## WHAT YOU ARE ASKED TO DO
Write out all of the data without omission, exactly as shown.

## SUPPLIED DATA
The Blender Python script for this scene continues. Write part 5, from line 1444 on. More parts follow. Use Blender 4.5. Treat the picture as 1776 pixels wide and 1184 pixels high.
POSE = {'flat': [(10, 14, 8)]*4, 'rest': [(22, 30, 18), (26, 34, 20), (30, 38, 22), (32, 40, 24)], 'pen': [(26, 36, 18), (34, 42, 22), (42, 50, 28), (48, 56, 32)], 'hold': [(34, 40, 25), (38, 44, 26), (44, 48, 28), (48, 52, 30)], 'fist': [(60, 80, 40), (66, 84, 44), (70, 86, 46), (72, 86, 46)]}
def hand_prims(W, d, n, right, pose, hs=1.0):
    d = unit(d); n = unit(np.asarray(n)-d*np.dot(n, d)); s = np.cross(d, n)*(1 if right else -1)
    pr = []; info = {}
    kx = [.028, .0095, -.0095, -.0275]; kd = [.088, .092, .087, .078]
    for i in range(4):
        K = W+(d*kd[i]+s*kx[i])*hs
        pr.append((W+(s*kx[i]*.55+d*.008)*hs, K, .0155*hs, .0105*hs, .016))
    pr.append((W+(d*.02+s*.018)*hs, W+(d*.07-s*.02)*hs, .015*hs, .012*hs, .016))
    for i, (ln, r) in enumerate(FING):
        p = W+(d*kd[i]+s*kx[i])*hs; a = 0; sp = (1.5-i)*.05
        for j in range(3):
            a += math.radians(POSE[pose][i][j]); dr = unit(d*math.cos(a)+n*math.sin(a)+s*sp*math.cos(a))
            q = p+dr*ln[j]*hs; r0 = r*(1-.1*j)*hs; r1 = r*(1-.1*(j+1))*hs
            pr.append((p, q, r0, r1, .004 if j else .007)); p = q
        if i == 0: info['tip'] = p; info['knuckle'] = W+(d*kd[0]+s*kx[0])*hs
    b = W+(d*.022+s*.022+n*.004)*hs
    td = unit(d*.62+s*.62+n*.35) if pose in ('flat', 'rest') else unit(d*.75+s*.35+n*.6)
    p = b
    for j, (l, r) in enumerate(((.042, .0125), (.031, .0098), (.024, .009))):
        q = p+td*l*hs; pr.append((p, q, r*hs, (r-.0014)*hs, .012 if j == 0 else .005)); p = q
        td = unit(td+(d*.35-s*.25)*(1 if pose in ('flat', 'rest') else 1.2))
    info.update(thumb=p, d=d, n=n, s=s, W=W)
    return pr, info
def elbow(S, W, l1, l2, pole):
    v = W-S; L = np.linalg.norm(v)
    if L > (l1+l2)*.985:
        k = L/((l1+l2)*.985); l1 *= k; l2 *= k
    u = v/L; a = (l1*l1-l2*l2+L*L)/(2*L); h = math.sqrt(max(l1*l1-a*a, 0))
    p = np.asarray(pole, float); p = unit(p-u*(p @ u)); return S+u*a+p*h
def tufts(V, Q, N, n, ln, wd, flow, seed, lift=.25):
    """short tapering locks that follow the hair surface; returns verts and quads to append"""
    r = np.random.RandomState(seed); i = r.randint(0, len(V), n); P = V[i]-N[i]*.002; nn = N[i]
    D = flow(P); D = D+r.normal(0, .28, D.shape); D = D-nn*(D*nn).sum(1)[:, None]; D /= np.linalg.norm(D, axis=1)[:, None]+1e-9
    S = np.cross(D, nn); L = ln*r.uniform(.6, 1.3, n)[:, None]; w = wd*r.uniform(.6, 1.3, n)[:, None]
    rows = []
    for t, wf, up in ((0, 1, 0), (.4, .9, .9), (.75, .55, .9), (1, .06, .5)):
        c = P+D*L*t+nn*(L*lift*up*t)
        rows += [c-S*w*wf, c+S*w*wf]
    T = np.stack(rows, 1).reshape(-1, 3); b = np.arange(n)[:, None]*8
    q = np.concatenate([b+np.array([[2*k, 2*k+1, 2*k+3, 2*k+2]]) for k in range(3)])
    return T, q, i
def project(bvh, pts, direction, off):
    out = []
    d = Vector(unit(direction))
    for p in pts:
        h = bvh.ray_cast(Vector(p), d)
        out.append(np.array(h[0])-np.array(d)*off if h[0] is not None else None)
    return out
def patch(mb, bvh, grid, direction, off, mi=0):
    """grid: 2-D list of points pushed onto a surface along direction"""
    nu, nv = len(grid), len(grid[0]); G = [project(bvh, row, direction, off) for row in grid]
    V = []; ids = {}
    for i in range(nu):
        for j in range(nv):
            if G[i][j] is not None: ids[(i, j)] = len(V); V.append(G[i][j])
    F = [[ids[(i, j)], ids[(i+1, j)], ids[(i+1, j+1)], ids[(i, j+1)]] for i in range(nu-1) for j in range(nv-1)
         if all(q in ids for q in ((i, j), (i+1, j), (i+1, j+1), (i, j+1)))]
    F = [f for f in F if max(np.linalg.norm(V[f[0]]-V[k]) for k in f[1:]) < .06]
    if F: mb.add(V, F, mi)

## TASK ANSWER
The Blender Python script for this scene continues. Write part 5, from line 1444 on. More parts follow. Use Blender 4.5. Treat the picture as 1776 pixels wide and 1184 pixels high.
POSE = {'flat': [(10, 14, 8)]*4, 'rest': [(22, 30, 18), (26, 34, 20), (30, 38, 22), (32, 40, 24)], 'pen': [(26, 36, 18), (34, 42, 22), (42, 50, 28), (48, 56, 32)], 'hold': [(34, 40, 25), (38, 44, 26), (44, 48, 28), (48, 52, 30)], 'fist': [(60, 80, 40), (66, 84, 44), (70, 86, 46), (72, 86, 46)]}
def hand_prims(W, d, n, right, pose, hs=1.0):
    d = unit(d); n = unit(np.asarray(n)-d*np.dot(n, d)); s = np.cross(d, n)*(1 if right else -1)
    pr = []; info = {}
    kx = [.028, .0095, -.0095, -.0275]; kd = [.088, .092, .087, .078]
    for i in range(4):
        K = W+(d*kd[i]+s*kx[i])*hs
        pr.append((W+(s*kx[i]*.55+d*.008)*hs, K, .0155*hs, .0105*hs, .016))
    pr.append((W+(d*.02+s*.018)*hs, W+(d*.07-s*.02)*hs, .015*hs, .012*hs, .016))
    for i, (ln, r) in enumerate(FING):
        p = W+(d*kd[i]+s*kx[i])*hs; a = 0; sp = (1.5-i)*.05
        for j in range(3):
            a += math.radians(POSE[pose][i][j]); dr = unit(d*math.cos(a)+n*math.sin(a)+s*sp*math.cos(a))
            q = p+dr*ln[j]*hs; r0 = r*(1-.1*j)*hs; r1 = r*(1-.1*(j+1))*hs
            pr.append((p, q, r0, r1, .004 if j else .007)); p = q
        if i == 0: info['tip'] = p; info['knuckle'] = W+(d*kd[0]+s*kx[0])*hs
    b = W+(d*.022+s*.022+n*.004)*hs
    td = unit(d*.62+s*.62+n*.35) if pose in ('flat', 'rest') else unit(d*.75+s*.35+n*.6)
    p = b
    for j, (l, r) in enumerate(((.042, .0125), (.031, .0098), (.024, .009))):
        q = p+td*l*hs; pr.append((p, q, r*hs, (r-.0014)*hs, .012 if j == 0 else .005)); p = q
        td = unit(td+(d*.35-s*.25)*(1 if pose in ('flat', 'rest') else 1.2))
    info.update(thumb=p, d=d, n=n, s=s, W=W)
    return pr, info
def elbow(S, W, l1, l2, pole):
    v = W-S; L = np.linalg.norm(v)
    if L > (l1+l2)*.985:
        k = L/((l1+l2)*.985); l1 *= k; l2 *= k
    u = v/L; a = (l1*l1-l2*l2+L*L)/(2*L); h = math.sqrt(max(l1*l1-a*a, 0))
    p = np.asarray(pole, float); p = unit(p-u*(p @ u)); return S+u*a+p*h
def tufts(V, Q, N, n, ln, wd, flow, seed, lift=.25):
    """short tapering locks that follow the hair surface; returns verts and quads to append"""
    r = np.random.RandomState(seed); i = r.randint(0, len(V), n); P = V[i]-N[i]*.002; nn = N[i]
    D = flow(P); D = D+r.normal(0, .28, D.shape); D = D-nn*(D*nn).sum(1)[:, None]; D /= np.linalg.norm(D, axis=1)[:, None]+1e-9
    S = np.cross(D, nn); L = ln*r.uniform(.6, 1.3, n)[:, None]; w = wd*r.uniform(.6, 1.3, n)[:, None]
    rows = []
    for t, wf, up in ((0, 1, 0), (.4, .9, .9), (.75, .55, .9), (1, .06, .5)):
        c = P+D*L*t+nn*(L*lift*up*t)
        rows += [c-S*w*wf, c+S*w*wf]
    T = np.stack(rows, 1).reshape(-1, 3); b = np.arange(n)[:, None]*8
    q = np.concatenate([b+np.array([[2*k, 2*k+1, 2*k+3, 2*k+2]]) for k in range(3)])
    return T, q, i
def project(bvh, pts, direction, off):
    out = []
    d = Vector(unit(direction))
    for p in pts:
        h = bvh.ray_cast(Vector(p), d)
        out.append(np.array(h[0])-np.array(d)*off if h[0] is not None else None)
    return out
def patch(mb, bvh, grid, direction, off, mi=0):
    """grid: 2-D list of points pushed onto a surface along direction"""
    nu, nv = len(grid), len(grid[0]); G = [project(bvh, row, direction, off) for row in grid]
    V = []; ids = {}
    for i in range(nu):
        for j in range(nv):
            if G[i][j] is not None: ids[(i, j)] = len(V); V.append(G[i][j])
    F = [[ids[(i, j)], ids[(i+1, j)], ids[(i+1, j+1)], ids[(i, j+1)]] for i in range(nu-1) for j in range(nv-1)
         if all(q in ids for q in ((i, j), (i+1, j), (i+1, j+1), (i, j+1)))]
    F = [f for f in F if max(np.linalg.norm(V[f[0]]-V[k]) for k in f[1:]) < .06]
    if F: mb.add(V, F, mi)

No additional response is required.